I was a devout acolyte of Faye Kellerman’s early Decker and Lazarus books. The Ritual Bath (1986) is, to me, one of the greatest first mysteries ever. In it, Peter Decker, an LAPD detective, encounters the orthodox Jewish Rina Lazarus after a rape and murder at her neighborhood mikvah, or ritual bath. Improbably, the two eventually get married and the series, now 26 books long, is a strong one. The early books were marked by intensity of character discovery, intensity of violence, and Kellerman’s propulsive narrative skill.
All these many books later, Peter and Rina have aged into a comfortable old married couple with many children and grandchildren, and Peter has retired from the LAPD and taken on a “retirement” job as a detective in upstate New York. I have found through reading many writers who were almost excessively violent in early books – Karin Slaughter and Val McDermid come to mind – that as the authors age, the violence becomes less extreme. In the cases of all of these talented writers I stuck with the books, because all of them are extremely well written.
What hasn’t changed are the wonder of Kellerman’s main characters. All these years later, I love them as much as I did in my first encounter. Rina is that almost perfect woman who isn’t annoying (unlike say, Susan Silverman in the Robert Parker books). Peter is kind – a kind husband and father, and a kind mentor to his present partner, Tyler McAdams, a recent law school grad who is figuring out his life. Rina and Peter are always worth a visit just on their own.
What also hasn’t changed is Kellerman’s sure hand with narrative. She sets up her story with a good hook. A developmentally disabled man, Bertram Telemann, has disappeared from a scheduled field trip set up by the home he lives in. The group had gone into the woods to hike and a head count on the bus home comes up one short.

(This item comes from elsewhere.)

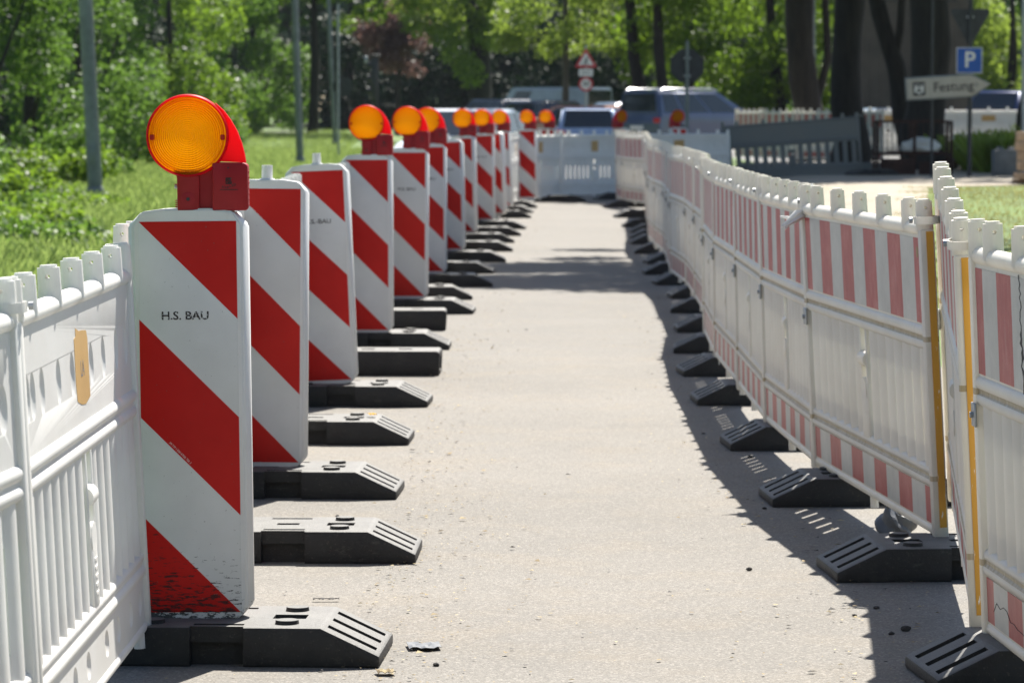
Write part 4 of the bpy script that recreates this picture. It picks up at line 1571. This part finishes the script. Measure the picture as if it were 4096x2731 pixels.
# ---------------------------------------------------------------- trees, shrubs, woods
def tree(name, label, cat, x, y, trunk, rads, limbs, clumps, n, size, lm, bm_, group, seed, up=0.35, inner=0.55):
    t = thing(name, label, cat, (x, y, hgt(x, y) - 0.02), group=group)
    if trunk:
        bm = NBM()
        pts, rr_ = [], []
        for i in range(len(trunk) - 1):
            for s in range(4):
                f = s / 4
                p = Vector(trunk[i]).lerp(Vector(trunk[i + 1]), f)
                q = rads[i] + (rads[i + 1] - rads[i]) * f
                pts.append(p + Vector((math.sin(seed + i * 4 + s) * 0.06 * q / 0.3, math.cos(seed * 2 + i * 3 + s) * 0.06 * q / 0.3, 0)))
                rr_.append(q * (1 + 0.06 * math.sin(seed + s * 2.1 + i)))
        pts.append(Vector(trunk[-1]))
        rr_.append(rads[-1])
        tube(bm, pts, rr_, 14)
        tk = obj("trunk", bm, bm_, t)
        if limbs:
            for lb in limbs:
                bm = NBM()
                tube(bm, [p[:3] for p in lb], [p[3] for p in lb], 9)
                obj("limb", bm, bm_, tk)
    if clumps:
        leaves("crown", clumps, n, size, lm, t, seed, up, inner)
    return t

def puff(g, n, cx, cy, cz, sx, sy, sz, r0, r1, flat=0.8):
    out = []
    for _ in range(n):
        r = g.uniform(r0, r1)
        out.append((cx + g.uniform(-1, 1) * sx, cy + g.uniform(-1, 1) * sy, cz + g.uniform(-1, 1) * sz, r, r, r * flat))
    return out

# hedge of tall shrubs along the left
g = random.Random(21)
hx = [(-12.4, 63.5, 6), (-12.0, 71, 7), (-12.1, 79.5, 7), (-11.9, 89, 8), (-12.0, 99, 8), (-11.8, 110, 8.5), (-11.6, 122, 9), (-11.3, 136, 9), (-10.9, 151, 9.5)]
nm = ["at the far left edge", "left of the nearest lamp post", "right behind the nearest lamp post", "above the nearest warning lamp", "right of the nearest warning lamp", "midway along the hedge",
      "left of the middle lamp post", "right behind the middle lamp post", "farthest along the hedge"]
for i, (x, y, h) in enumerate(hx):
    cl = []
    n = 21
    for k_ in range(n):
        z = g.uniform(0.2, h)
        bulge = 2.2 - 0.10 * abs(z - 2.0) + g.uniform(-1.3, 0.45)
        a = g.uniform(-2.3, 2.3)
        r = g.uniform(0.35, 0.85)
        cl.append((math.cos(a) * bulge * 0.95, math.sin(a) * (bulge + 2.6), z, r, r * 1.3, r * g.uniform(0.7, 1.5)))
    trunk = [(0, 0, 0), (0.1, 0.1, h * 0.4), (0.0, 0, h * 0.9)]
    tree("tall_shrub", "tall leafy green shrub %s" % nm[i], "shrub", x, y, trunk, [0.16, 0.11, 0.03], [[(0, 0, 0.6, 0.08), (0.7, 0.6, 2.2, 0.05), (1.3, 1.2, 4.0, 0.02)], [(0, 0, 0.8, 0.08), (0.5, -0.9, 2.4, 0.05), (1.0, -1.8, 3.8, 0.02)]],
         cl, 12500, 0.13 + 0.0006 * (y - 60), M['leaf'] if i % 3 else M['leaf2'] if i == 6 else M['leaf'], M['bark'], "shrubs of the hedge along the left", 50 + i, 0.5, 0.7)
# low weedy bushes before the hedge
for i, (x, y, sx, h) in enumerate([(-9.6, 57, 1.3, 0.9), (-8.4, 66, 0.9, 0.8), (-8.9, 75, 1.0, 1.1), (-8.8, 90, 1.0, 1.2), (-8.9, 108, 0.9, 1.2), (-7.6, 54, 0.7, 0.45)]):
    cl = puff(g, 9, 0, 0, h * 0.45, sx, 1.4, h * 0.4, 0.25, 0.5, 0.7)
    tree("weed_bush", "low weedy bush at the foot of the hedge, %s from the camera" % ORD[i if i < 5 else 5] if i < 5 else "lowest weedy bush in the grass near the nearest lamp post", "bush", x, y, [(0, 0, 0), (0, 0, h * 0.5)], [0.03, 0.01], None, cl, 2600, 0.12, M['leaf2'] if i % 2 else M['leaf'], M['bark'], "low bushes before the hedge", 80 + i, 0.7)
for i, (x, y, sx, h) in enumerate([(-4.7, 36.5, 0.5, 0.30), (-5.6, 41, 0.6, 0.34), (-6.6, 45, 0.6, 0.4), (-7.3, 49.5, 0.8, 0.5), (-8.3, 52.5, 0.9, 0.7), (-6.0, 51, 0.5, 0.3)]):
    cl = puff(g, 10, 0, 0, h * 0.4, sx, 1.2, h * 0.3, 0.15, 0.32, 0.6)
    tree("weed_patch", "leafy weeds standing in the grass left of the beacons, %s patch from the camera" % ORD[i], "weeds", x, y, [(0, 0, 0), (0, 0, h * 0.5)], [0.015, 0.005], None, cl, 1500, 0.085, M['leaf2'] if i % 2 else M['leaf'], M['bark'], "weed patches in the verge", 180 + i, 0.8)
# second rank of trees behind the hedge closes the view
for i, (x, y) in enumerate([(-17, 74), (-17.5, 88), (-17, 104), (-16.5, 122), (-16, 142), (-15, 160)]):
    cl = puff(g, 26, 0, 0, 5.5, 2.6, 4.5, 5.0, 1.1, 1.9)
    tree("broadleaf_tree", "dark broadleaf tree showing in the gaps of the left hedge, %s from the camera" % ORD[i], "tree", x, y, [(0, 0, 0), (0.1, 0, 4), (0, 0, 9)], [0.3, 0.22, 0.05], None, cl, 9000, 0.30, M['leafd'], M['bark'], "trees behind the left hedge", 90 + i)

# trees beyond the road
def far_tree(label, x, y, trunk, rads, clumps, n, size, lm, seed, bk_=None, limbs=None, name="broadleaf_tree"):
    tree(name, label, "tree", x, y, trunk, rads, limbs, clumps, n, size, lm, bk_ or M['bark'], "trees beyond the road", seed)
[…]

While looking for Bertram, the police come across some older bones, and a cold case comes into play. Ten years ago, three college students had disappeared on a camping trip in the woods and were never heard from again. Sadly, the bones discovered turn out to belong to one of the missing boys, and Peter and his partner begin to unravel the case.
Kellerman has such a sure hand she’s able to unspool both stories almost simultaneously, though the story of the boys takes front and center as Decker and his partner reach out to the parents of the missing boys to help them understand what happened.
Decker announces a change toward the end of the book that made me think this was a series wrap up, but Kellerman leaves a thread to unravel in a future story at the end of the book. She also lays out a possible new direction for the series. Either way this was a book that flew through my reading fingers far too quickly. It also made me remember and appreciate all the reasons I love this series.